Cauchy sequence exercise question (Exercise 2.6.4 Abbott analysis)

243 Views Asked by At

I have a problem solving the question below. I'm stuck at the stage (ii) of my solution below.

Problem: Let $(a_n)$ be a Cauchy sequence. Decide whether the following sequence is a Cauchy sequence, justifying each conclusion.

$c_n = (-1)^n a_n$

My attempt: Since $|c_n - c_m| = |(-1)^n a_n - (-1)^m a_m|$, I need to consider parities of n and m.

i) if n, m are both even or odd, $|c_n - c_m| = |(-1)^n a_n - (-1)^m a_m| = |a_n - a_m|$. Since $(a_n)$ is a Cauchy sequence, $|c_n - c_m|$ is a Cauchy sequence when n and m are both even or odd.

ii) if n, m have opposite parity, then $|c_n - c_m| = |-c_n - c_m| = |c_n + c_m|$. (And I'm stuck from here).

Thus, I sense that this is not a Cauchy sequence and I want to show it, but how?

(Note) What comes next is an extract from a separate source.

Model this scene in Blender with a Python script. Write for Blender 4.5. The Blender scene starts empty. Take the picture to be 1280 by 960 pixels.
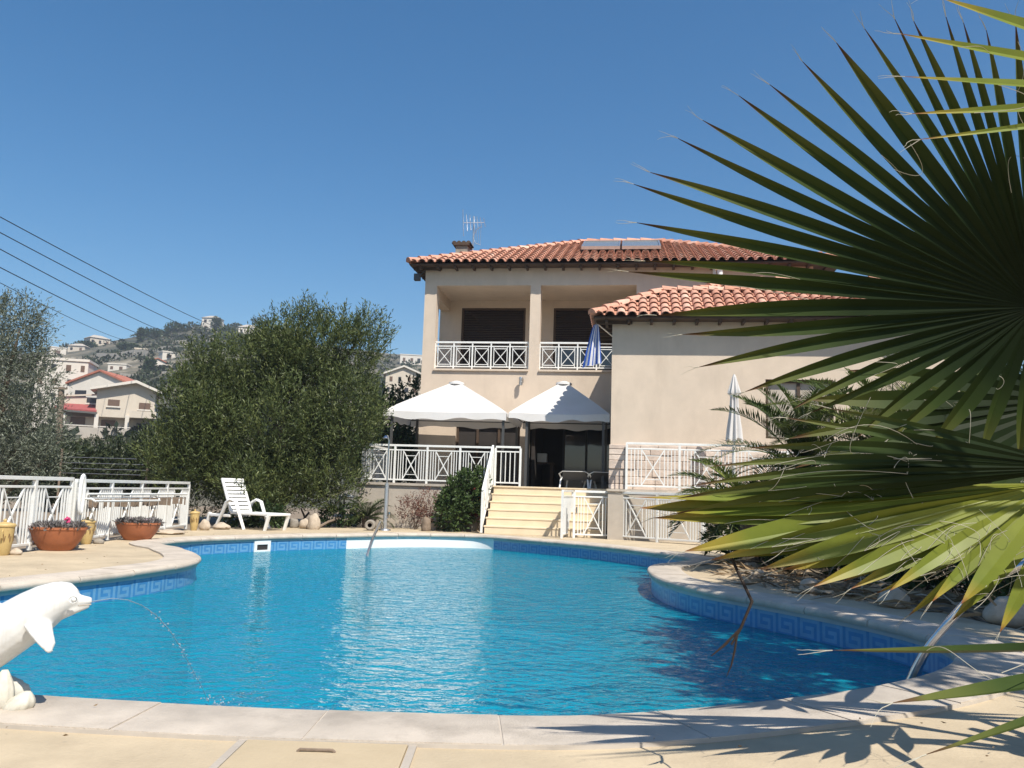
import bpy, bmesh, math, random
import numpy as np
from mathutils import Vector, Matrix
random.seed(7); RNG = np.random.default_rng(11)
S = bpy.context.scene
COL = S.collection
rad = math.radians

# ------------------------------------------------------------------ camera model (real metres, Z up, looking +Y)
FPX = 1050.0
PH = math.atan(.031); TL = math.atan(132.9/1050); CAMZ = 1.0
_R0 = Vector((1, 0, 0)); _U0 = Vector((0, -math.sin(TL), math.cos(TL))); CF = Vector((0, math.cos(TL), math.sin(TL)))
CR = _R0*math.cos(PH) + _U0*math.sin(PH); CU = -_R0*math.sin(PH) + _U0*math.cos(PH)
CC = Vector((0, 0, CAMZ))
def ray(x, y): return CF*FPX + CR*(x-640) + CU*(480-y)
def D(x, y, Y):
    d = ray(x, y); return CC + d*(Y/d.y)
def G(x, y, z=0.0):
    d = ray(x, y); return CC + d*((z-CAMZ)/d.z)
YAW = rad(8)
EX = Vector((math.cos(YAW), -math.sin(YAW), 0)); EY = Vector((math.sin(YAW), math.cos(YAW), 0))
HO = D(526, 480, 24.2); HO = Vector((HO.x, HO.y, 0))
def L(x, y, c=0.0):                       # pixel -> house frame, on the plane local y = c
    d = ray(x, y); k = ((HO-CC).dot(EY)+c)/d.dot(EY)
    p = CC + d*k - HO
    return Vector((p.dot(EX), p.dot(EY), p.z))
def W(a, b, z=0.0):
    p = HO + EX*a + EY*b; return Vector((p.x, p.y, z))

# ------------------------------------------------------------------ object helpers
def tag(o, label=None, cat=None, group=None, kind=None):
    if label: o['label'] = label
    if cat: o['category'] = cat
    if group: o['group'] = group
    if kind: o['kind'] = kind
    return o
def thing(name, label, cat, loc=(0, 0, 0), rotz=0.0, group=None):
    o = bpy.data.objects.new(name, None); COL.objects.link(o)
    o.location = loc; o.rotation_euler = (0, 0, rotz); o.empty_display_size = .2
    return tag(o, label, cat, group)
def rootmat(o):
    while o.parent is not None: o = o.parent
    return Matrix.Translation(o.location) @ o.rotation_euler.to_matrix().to_4x4()
def copy_tree(o, parent=None):
    c = o.copy(); COL.objects.link(c)
    if parent is not None: c.parent = parent
    for ch in list(o.children): copy_tree(ch, c)
    return c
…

I considered the negation of the definition of Cauchy, but I'm not sure how to proceed at this point.

3

There are 3 best solutions below

0
On

it is Cauchy iff it converges. So if the limit of $a_n$ is zero then so is the limit of $c_n$. Otherwise there is no limit and so no Cauchy.

0
On

Let $a_n = 1$ $\forall n$, obviously $a_n$ converges to 1 and is a Cauchy sequence. Now $c_n=(-1)^n a_n$ just oscillate between +1 and -1 and cannot possibly be a Cauchy sequence. So your intuition (ii) is correct.

By the way, if you want to disprove a statement, you only need 1 counter example.

0
On

If $a_n$ is Cauchy then is convergent to some $l$. If $l\ne 0$ then the sequence $(-1)^na_n$ roughly say, oscillates between $-l$ and $l$ and is not convergent as well as not Cauchy. If $l=0$ then that secondary sequence is also Cauchy.